- _Exercise instructions_: All of the data needs to be repeated exactly.

- _Recorded data_:

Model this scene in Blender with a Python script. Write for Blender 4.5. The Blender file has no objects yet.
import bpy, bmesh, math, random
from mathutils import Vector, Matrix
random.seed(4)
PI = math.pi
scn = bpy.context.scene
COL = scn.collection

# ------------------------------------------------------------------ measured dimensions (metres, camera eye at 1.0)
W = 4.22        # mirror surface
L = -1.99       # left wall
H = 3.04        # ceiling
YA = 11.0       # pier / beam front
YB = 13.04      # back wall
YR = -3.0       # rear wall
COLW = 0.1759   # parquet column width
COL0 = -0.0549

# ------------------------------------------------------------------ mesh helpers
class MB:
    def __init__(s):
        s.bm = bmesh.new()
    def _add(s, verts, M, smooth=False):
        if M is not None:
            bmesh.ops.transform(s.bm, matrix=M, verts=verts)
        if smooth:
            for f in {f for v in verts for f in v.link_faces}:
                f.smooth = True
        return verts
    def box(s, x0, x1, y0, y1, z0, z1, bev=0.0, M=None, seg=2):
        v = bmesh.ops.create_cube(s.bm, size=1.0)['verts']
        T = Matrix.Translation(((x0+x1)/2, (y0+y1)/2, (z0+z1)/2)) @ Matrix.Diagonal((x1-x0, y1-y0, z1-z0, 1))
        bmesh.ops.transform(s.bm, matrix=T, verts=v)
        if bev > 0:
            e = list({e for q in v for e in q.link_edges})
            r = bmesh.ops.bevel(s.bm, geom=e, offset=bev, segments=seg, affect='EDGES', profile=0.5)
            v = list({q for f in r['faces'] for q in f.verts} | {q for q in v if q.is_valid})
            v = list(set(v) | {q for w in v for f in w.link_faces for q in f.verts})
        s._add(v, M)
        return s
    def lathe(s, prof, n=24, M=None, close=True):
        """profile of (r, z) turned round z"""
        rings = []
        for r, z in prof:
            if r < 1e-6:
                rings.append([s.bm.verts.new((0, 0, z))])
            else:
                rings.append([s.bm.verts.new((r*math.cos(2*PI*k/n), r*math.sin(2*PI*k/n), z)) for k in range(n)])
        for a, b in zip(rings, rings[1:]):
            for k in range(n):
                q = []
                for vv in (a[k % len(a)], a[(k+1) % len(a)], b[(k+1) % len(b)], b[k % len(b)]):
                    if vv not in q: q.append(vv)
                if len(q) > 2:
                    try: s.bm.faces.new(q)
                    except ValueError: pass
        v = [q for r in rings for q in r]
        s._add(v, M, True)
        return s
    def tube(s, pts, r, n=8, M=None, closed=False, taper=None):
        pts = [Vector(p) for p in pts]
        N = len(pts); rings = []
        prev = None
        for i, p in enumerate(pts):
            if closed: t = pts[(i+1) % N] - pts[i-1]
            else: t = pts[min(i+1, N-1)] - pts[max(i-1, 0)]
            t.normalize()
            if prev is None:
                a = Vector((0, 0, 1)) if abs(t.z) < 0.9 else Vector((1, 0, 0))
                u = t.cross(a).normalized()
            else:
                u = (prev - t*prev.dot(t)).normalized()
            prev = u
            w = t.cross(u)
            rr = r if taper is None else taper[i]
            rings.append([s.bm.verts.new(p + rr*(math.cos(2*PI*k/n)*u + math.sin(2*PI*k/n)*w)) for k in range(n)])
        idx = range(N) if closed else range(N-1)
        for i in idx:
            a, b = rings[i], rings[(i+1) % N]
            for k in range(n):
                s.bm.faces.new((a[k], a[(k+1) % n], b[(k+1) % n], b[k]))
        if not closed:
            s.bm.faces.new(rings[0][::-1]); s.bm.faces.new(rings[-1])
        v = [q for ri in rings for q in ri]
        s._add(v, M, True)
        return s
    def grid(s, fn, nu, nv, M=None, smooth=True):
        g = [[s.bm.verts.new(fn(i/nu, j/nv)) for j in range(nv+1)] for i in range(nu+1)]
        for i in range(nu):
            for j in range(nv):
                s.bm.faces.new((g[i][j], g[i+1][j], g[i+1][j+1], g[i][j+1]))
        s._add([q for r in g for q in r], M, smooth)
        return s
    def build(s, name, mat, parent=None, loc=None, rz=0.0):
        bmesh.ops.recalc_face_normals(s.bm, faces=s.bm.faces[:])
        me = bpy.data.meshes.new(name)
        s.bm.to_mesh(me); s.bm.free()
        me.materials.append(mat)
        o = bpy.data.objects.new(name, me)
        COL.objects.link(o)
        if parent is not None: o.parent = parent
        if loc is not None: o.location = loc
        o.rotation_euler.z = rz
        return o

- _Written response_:
Model this scene in Blender with a Python script. Write for Blender 4.5. The Blender file has no objects yet.
import bpy, bmesh, math, random
from mathutils import Vector, Matrix
random.seed(4)
PI = math.pi
scn = bpy.context.scene
COL = scn.collection

# ------------------------------------------------------------------ measured dimensions (metres, camera eye at 1.0)
W = 4.22        # mirror surface
L = -1.99       # left wall
H = 3.04        # ceiling
YA = 11.0       # pier / beam front
YB = 13.04      # back wall
YR = -3.0       # rear wall
COLW = 0.1759   # parquet column width
COL0 = -0.0549

# ------------------------------------------------------------------ mesh helpers
class MB:
    def __init__(s):
        s.bm = bmesh.new()
    def _add(s, verts, M, smooth=False):
        if M is not None:
            bmesh.ops.transform(s.bm, matrix=M, verts=verts)
        if smooth:
            for f in {f for v in verts for f in v.link_faces}:
                f.smooth = True
        return verts
    def box(s, x0, x1, y0, y1, z0, z1, bev=0.0, M=None, seg=2):
        v = bmesh.ops.create_cube(s.bm, size=1.0)['verts']
        T = Matrix.Translation(((x0+x1)/2, (y0+y1)/2, (z0+z1)/2)) @ Matrix.Diagonal((x1-x0, y1-y0, z1-z0, 1))
        bmesh.ops.transform(s.bm, matrix=T, verts=v)
        if bev > 0:
            e = list({e for q in v for e in q.link_edges})
            r = bmesh.ops.bevel(s.bm, geom=e, offset=bev, segments=seg, affect='EDGES', profile=0.5)
            v = list({q for f in r['faces'] for q in f.verts} | {q for q in v if q.is_valid})
            v = list(set(v) | {q for w in v for f in w.link_faces for q in f.verts})
        s._add(v, M)
        return s
    def lathe(s, prof, n=24, M=None, close=True):
        """profile of (r, z) turned round z"""
        rings = []
        for r, z in prof:
            if r < 1e-6:
                rings.append([s.bm.verts.new((0, 0, z))])
            else:
                rings.append([s.bm.verts.new((r*math.cos(2*PI*k/n), r*math.sin(2*PI*k/n), z)) for k in range(n)])
        for a, b in zip(rings, rings[1:]):
            for k in range(n):
                q = []
                for vv in (a[k % len(a)], a[(k+1) % len(a)], b[(k+1) % len(b)], b[k % len(b)]):
                    if vv not in q: q.append(vv)
                if len(q) > 2:
                    try: s.bm.faces.new(q)
                    except ValueError: pass
        v = [q for r in rings for q in r]
        s._add(v, M, True)
        return s
    def tube(s, pts, r, n=8, M=None, closed=False, taper=None):
        pts = [Vector(p) for p in pts]
        N = len(pts); rings = []
        prev = None
        for i, p in enumerate(pts):
            if closed: t = pts[(i+1) % N] - pts[i-1]
            else: t = pts[min(i+1, N-1)] - pts[max(i-1, 0)]
            t.normalize()
            if prev is None:
                a = Vector((0, 0, 1)) if abs(t.z) < 0.9 else Vector((1, 0, 0))
                u = t.cross(a).normalized()
            else:
                u = (prev - t*prev.dot(t)).normalized()
            prev = u
            w = t.cross(u)
            rr = r if taper is None else taper[i]
            rings.append([s.bm.verts.new(p + rr*(math.cos(2*PI*k/n)*u + math.sin(2*PI*k/n)*w)) for k in range(n)])
        idx = range(N) if closed else range(N-1)
        for i in idx:
            a, b = rings[i], rings[(i+1) % N]
            for k in range(n):
                s.bm.faces.new((a[k], a[(k+1) % n], b[(k+1) % n], b[k]))
        if not closed:
            s.bm.faces.new(rings[0][::-1]); s.bm.faces.new(rings[-1])
        v = [q for ri in rings for q in ri]
        s._add(v, M, True)
        return s
    def grid(s, fn, nu, nv, M=None, smooth=True):
        g = [[s.bm.verts.new(fn(i/nu, j/nv)) for j in range(nv+1)] for i in range(nu+1)]
        for i in range(nu):
            for j in range(nv):
                s.bm.faces.new((g[i][j], g[i+1][j], g[i+1][j+1], g[i][j+1]))
        s._add([q for r in g for q in r], M, smooth)
        return s
    def build(s, name, mat, parent=None, loc=None, rz=0.0):
        bmesh.ops.recalc_face_normals(s.bm, faces=s.bm.faces[:])
        me = bpy.data.meshes.new(name)
        s.bm.to_mesh(me); s.bm.free()
        me.materials.append(mat)
        o = bpy.data.objects.new(name, me)
        COL.objects.link(o)
        if parent is not None: o.parent = parent
        if loc is not None: o.location = loc
        o.rotation_euler.z = rz
        return o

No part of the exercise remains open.